Un grafico allegato al ddl mostra che le pagine totali della Gazzetta ufficiale nel 2009 sono state 15.923, per 4,7 chilometri di lunghezza e 993 metri quadri di superficie. Segue l'impietoso elenco dei giorni che occorrono per i vari adempimenti amministrativi e il numero di amministrazioni coinvolte. La posizione dell'Italia nella classifica internazionale relativa alla «facilità di fare impresa» è assai poco incoraggiante: il 78° posto.
Si è scelta la strada della semplificazione, non quella dell'abrogazione e della delegificazione, nella convinzione che per liberarsi dalla «manomorta esercitata dalle burocrazie» sia necessaria una «rivoluzione mirata a liberare l'economia reale dalla manomorta statale».
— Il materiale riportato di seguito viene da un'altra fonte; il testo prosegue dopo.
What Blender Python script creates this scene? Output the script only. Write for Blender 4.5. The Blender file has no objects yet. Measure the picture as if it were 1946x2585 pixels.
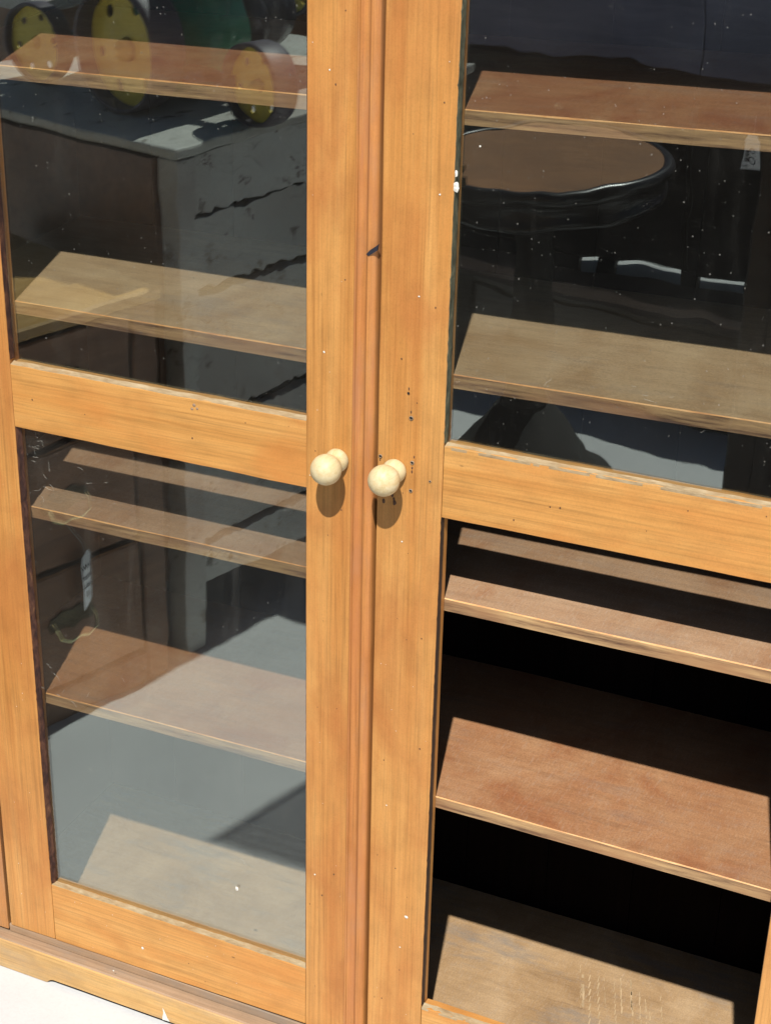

Quanti ai tempi inevitabilmente lunghi del percorso di revisione costituzionale, nella relazione si ricorda che la legge costituzionale istitutiva della bicamerale D'Alema «è stata approvata in quattro mesi».
Dall'opposizione giunge un invito al governo perché si limiti a seguire la strada della legge ordinaria. «Se proprio non riesce ad accettare le nostre proposte – osserva Michele Ventura, vicepresidente vicario del gruppo del Pd alla Camera – il consiglio dei ministri potrebbe occuparsi di proporre una sua legge per la semplificazione». Al contrario, si perde tempo «a ciarlare di inutili manomissioni della carta. L'articolo 41, tra l'altro, è importantissimo e ha garantito nella storia della Repubblica, la libertà e i valori sociali dell'impresa».